▸ **CHALLENGE**: Copy everything in the data below exactly except the pictures.

++++++++

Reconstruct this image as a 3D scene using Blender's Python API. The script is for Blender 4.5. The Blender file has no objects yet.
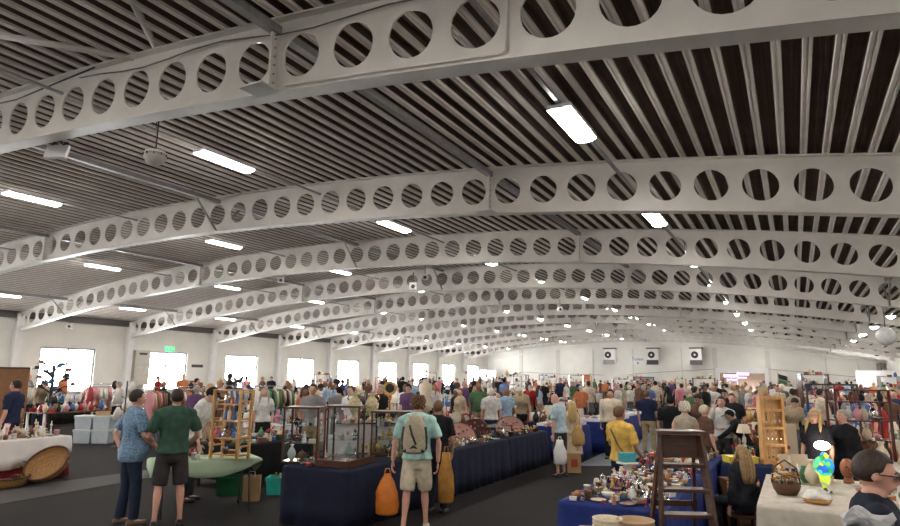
import bpy, math, random
from mathutils import Vector, Matrix
R_ = math.radians; PI = math.pi
random.seed(7)
SC = bpy.context.scene; COL = SC.collection
# ---------------------------------------------------------------- camera
F, PITCH, ROLL, HEAD, CH = 626.2, .178, -.012, .4985, 2.0
_s, _c, _sp, _cp = math.sin(HEAD), math.cos(HEAD), math.sin(PITCH), math.cos(PITCH)
FW = Vector((-_s*_cp, _c*_cp, _sp)); _r = Vector((_c, _s, 0)); _u = Vector((_s*_sp, -_c*_sp, _cp))
RT = _r*math.cos(ROLL) - _u*math.sin(ROLL); UP = _r*math.sin(ROLL) + _u*math.cos(ROLL)
cd = bpy.data.cameras.new('camera'); cam = bpy.data.objects.new('camera', cd); COL.objects.link(cam)
cd.sensor_width = 36; cd.lens = F/900*36; cd.clip_end = 400; cd.clip_start = .05
m_ = Matrix((RT, UP, -FW)).transposed().to_4x4(); m_.translation = (0, 0, CH); cam.matrix_world = m_
SC.camera = cam
# ---------------------------------------------------------------- light
SC.view_settings.view_transform = 'Standard'; SC.view_settings.look = 'None'
SC.view_settings.gamma = 1; SC.view_settings.use_curve_mapping = False
SC.view_settings.exposure = 1.75
w = bpy.data.worlds.new('world'); SC.world = w; w.use_nodes = True
bg = w.node_tree.nodes['Background']; bg.inputs['Color'].default_value = (1, .96, .94, 1); bg.inputs['Strength'].default_value = 12.0
LAMP = 26.0      # strength of a fluorescent diffuser
WIN_SUN = 0
sun = bpy.data.lights.new('sun', 'SUN'); sun.energy = 2.0; sun.angle = R_(3); sun.color = (1, .95, .88)
so = bpy.data.objects.new('sun', sun); COL.objects.link(so); so.rotation_euler = (R_(62), 0, R_(-75))

def ray(px, py): return FW + RT*((px-450)/F) + UP*((263-py)/F)
def at(px, py, z=0.):                       # point of a horizontal plane seen at a pixel
    d = ray(px, py); return Vector((0, 0, CH)) + d*((z-CH)/d.z)
def P(px, dep, z=0.):                       # point at a depth and height in a picture column
    a = FW + RT*((px-450)/F); b = ((z-CH)/dep - a.z)/UP.z
    return Vector((0, 0, CH)) + (a + UP*b)*dep
def top_z(px, py, dep): return CH + dep*ray(px, py).z
def onY(px, py, Y): d = ray(px, py); return Vector((0, 0, CH)) + d*(Y/d.y)
def onX(px, py, X): d = ray(px, py); return Vector((0, 0, CH)) + d*(X/d.x)

# ---------------------------------------------------------------- materials
_mats = {}
def mat(name, col, rough=.6, metal=0., var=.12, scale=9., bump=0., spec=.4, coat=0, emit=None, estr=0, alpha=1, trans=0, stretch=None):
    if name in _mats: return _mats[name]
    m = bpy.data.materials.new(name); m.use_nodes = True; nt = m.node_tree; b = nt.nodes['Principled BSDF']
    tc = nt.nodes.new('ShaderNodeTexCoord'); no = nt.nodes.new('ShaderNodeTexNoise'); no.inputs['Scale'].default_value = scale; no.inputs['Detail'].default_value = 4
    src = tc.outputs['Object']
    if stretch:
        mp = nt.nodes.new('ShaderNodeMapping'); mp.inputs['Scale'].default_value = stretch; nt.links.new(src, mp.inputs[0]); src = mp.outputs[0]
    nt.links.new(src, no.inputs['Vector'])
    rp = nt.nodes.new('ShaderNodeValToRGB'); e = rp.color_ramp.elements
    e[0].position, e[1].position = .3, .7
    e[0].color = tuple(max(0, c*(1-var)) for c in col[:3]) + (1,); e[1].color = tuple(min(1, c*(1+var)) for c in col[:3]) + (1,)
    nt.links.new(no.outputs['Fac'], rp.inputs[0]); nt.links.new(rp.outputs[0], b.inputs['Base Color'])
    b.inputs['Roughness'].default_value = rough; b.inputs['Metallic'].default_value = metal; b.inputs['Specular IOR Level'].default_value = spec
    if coat: b.inputs['Coat Weight'].default_value = coat
    if emit: b.inputs['Emission Color'].default_value = emit[:3] + (1,); b.inputs['Emission Strength'].default_value = estr
    if trans: b.inputs['Transmission Weight'].default_value = trans
    if alpha < 1: b.inputs['Alpha'].default_value = alpha
    if bump:
        bp = nt.nodes.new('ShaderNodeBump'); bp.inputs['Strength'].default_value = bump; bp.inputs['Distance'].default_value = .02
        nt.links.new(no.outputs['Fac'], bp.inputs['Height']); nt.links.new(bp.outputs[0], b.inputs['Normal'])
    _mats[name] = m; return m
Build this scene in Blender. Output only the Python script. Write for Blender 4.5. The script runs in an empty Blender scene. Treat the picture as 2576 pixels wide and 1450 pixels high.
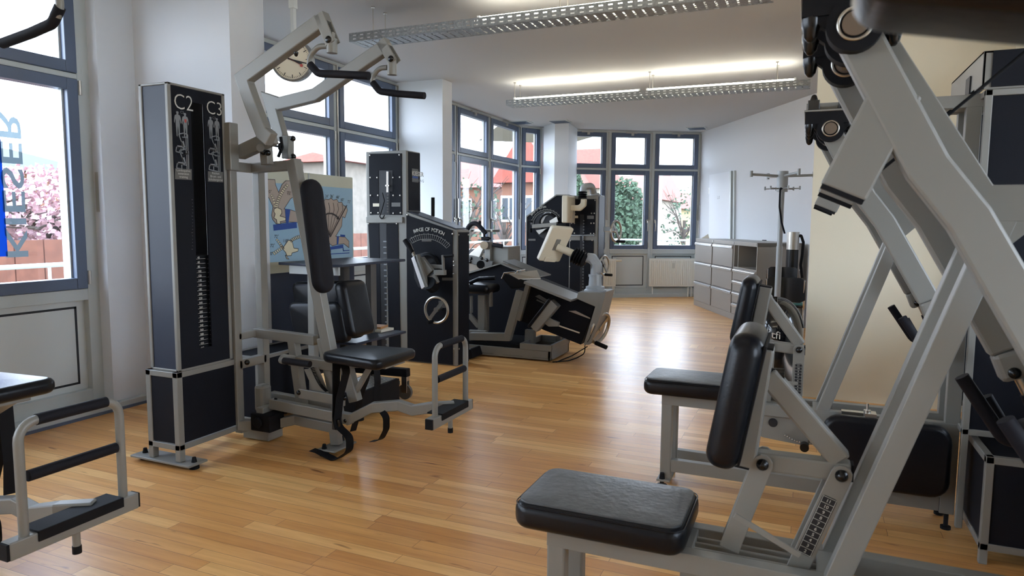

++++++++

▸ **THE SOLUTION**:
Reconstruct this image as a 3D scene using Blender's Python API. The script is for Blender 4.5. The Blender file has no objects yet.
import bpy, math, random
from mathutils import Vector, Matrix
R_ = math.radians; PI = math.pi
random.seed(7)
SC = bpy.context.scene; COL = SC.collection
# ---------------------------------------------------------------- camera
F, PITCH, ROLL, HEAD, CH = 626.2, .178, -.012, .4985, 2.0
_s, _c, _sp, _cp = math.sin(HEAD), math.cos(HEAD), math.sin(PITCH), math.cos(PITCH)
FW = Vector((-_s*_cp, _c*_cp, _sp)); _r = Vector((_c, _s, 0)); _u = Vector((_s*_sp, -_c*_sp, _cp))
RT = _r*math.cos(ROLL) - _u*math.sin(ROLL); UP = _r*math.sin(ROLL) + _u*math.cos(ROLL)
cd = bpy.data.cameras.new('camera'); cam = bpy.data.objects.new('camera', cd); COL.objects.link(cam)
cd.sensor_width = 36; cd.lens = F/900*36; cd.clip_end = 400; cd.clip_start = .05
m_ = Matrix((RT, UP, -FW)).transposed().to_4x4(); m_.translation = (0, 0, CH); cam.matrix_world = m_
SC.camera = cam
# ---------------------------------------------------------------- light
SC.view_settings.view_transform = 'Standard'; SC.view_settings.look = 'None'
SC.view_settings.gamma = 1; SC.view_settings.use_curve_mapping = False
SC.view_settings.exposure = 1.75
w = bpy.data.worlds.new('world'); SC.world = w; w.use_nodes = True
bg = w.node_tree.nodes['Background']; bg.inputs['Color'].default_value = (1, .96, .94, 1); bg.inputs['Strength'].default_value = 12.0
LAMP = 26.0      # strength of a fluorescent diffuser
WIN_SUN = 0
sun = bpy.data.lights.new('sun', 'SUN'); sun.energy = 2.0; sun.angle = R_(3); sun.color = (1, .95, .88)
so = bpy.data.objects.new('sun', sun); COL.objects.link(so); so.rotation_euler = (R_(62), 0, R_(-75))

def ray(px, py): return FW + RT*((px-450)/F) + UP*((263-py)/F)
def at(px, py, z=0.):                       # point of a horizontal plane seen at a pixel
    d = ray(px, py); return Vector((0, 0, CH)) + d*((z-CH)/d.z)
def P(px, dep, z=0.):                       # point at a depth and height in a picture column
    a = FW + RT*((px-450)/F); b = ((z-CH)/dep - a.z)/UP.z
    return Vector((0, 0, CH)) + (a + UP*b)*dep
def top_z(px, py, dep): return CH + dep*ray(px, py).z
def onY(px, py, Y): d = ray(px, py); return Vector((0, 0, CH)) + d*(Y/d.y)
def onX(px, py, X): d = ray(px, py); return Vector((0, 0, CH)) + d*(X/d.x)

# ---------------------------------------------------------------- materials
_mats = {}
def mat(name, col, rough=.6, metal=0., var=.12, scale=9., bump=0., spec=.4, coat=0, emit=None, estr=0, alpha=1, trans=0, stretch=None):
    if name in _mats: return _mats[name]
    m = bpy.data.materials.new(name); m.use_nodes = True; nt = m.node_tree; b = nt.nodes['Principled BSDF']
    tc = nt.nodes.new('ShaderNodeTexCoord'); no = nt.nodes.new('ShaderNodeTexNoise'); no.inputs['Scale'].default_value = scale; no.inputs['Detail'].default_value = 4
    src = tc.outputs['Object']
    if stretch:
        mp = nt.nodes.new('ShaderNodeMapping'); mp.inputs['Scale'].default_value = stretch; nt.links.new(src, mp.inputs[0]); src = mp.outputs[0]
    nt.links.new(src, no.inputs['Vector'])
    rp = nt.nodes.new('ShaderNodeValToRGB'); e = rp.color_ramp.elements
    e[0].position, e[1].position = .3, .7
    e[0].color = tuple(max(0, c*(1-var)) for c in col[:3]) + (1,); e[1].color = tuple(min(1, c*(1+var)) for c in col[:3]) + (1,)
    nt.links.new(no.outputs['Fac'], rp.inputs[0]); nt.links.new(rp.outputs[0], b.inputs['Base Color'])
    b.inputs['Roughness'].default_value = rough; b.inputs['Metallic'].default_value = metal; b.inputs['Specular IOR Level'].default_value = spec
    if coat: b.inputs['Coat Weight'].default_value = coat
    if emit: b.inputs['Emission Color'].default_value = emit[:3] + (1,); b.inputs['Emission Strength'].default_value = estr
    if trans: b.inputs['Transmission Weight'].default_value = trans
    if alpha < 1: b.inputs['Alpha'].default_value = alpha
    if bump:
        bp = nt.nodes.new('ShaderNodeBump'); bp.inputs['Strength'].default_value = bump; bp.inputs['Distance'].default_value = .02
        nt.links.new(no.outputs['Fac'], bp.inputs['Height']); nt.links.new(bp.outputs[0], b.inputs['Normal'])
    _mats[name] = m; return m
Build this scene in Blender. Output only the Python script. Write for Blender 4.5. The script runs in an empty Blender scene. Treat the picture as 2576 pixels wide and 1450 pixels high.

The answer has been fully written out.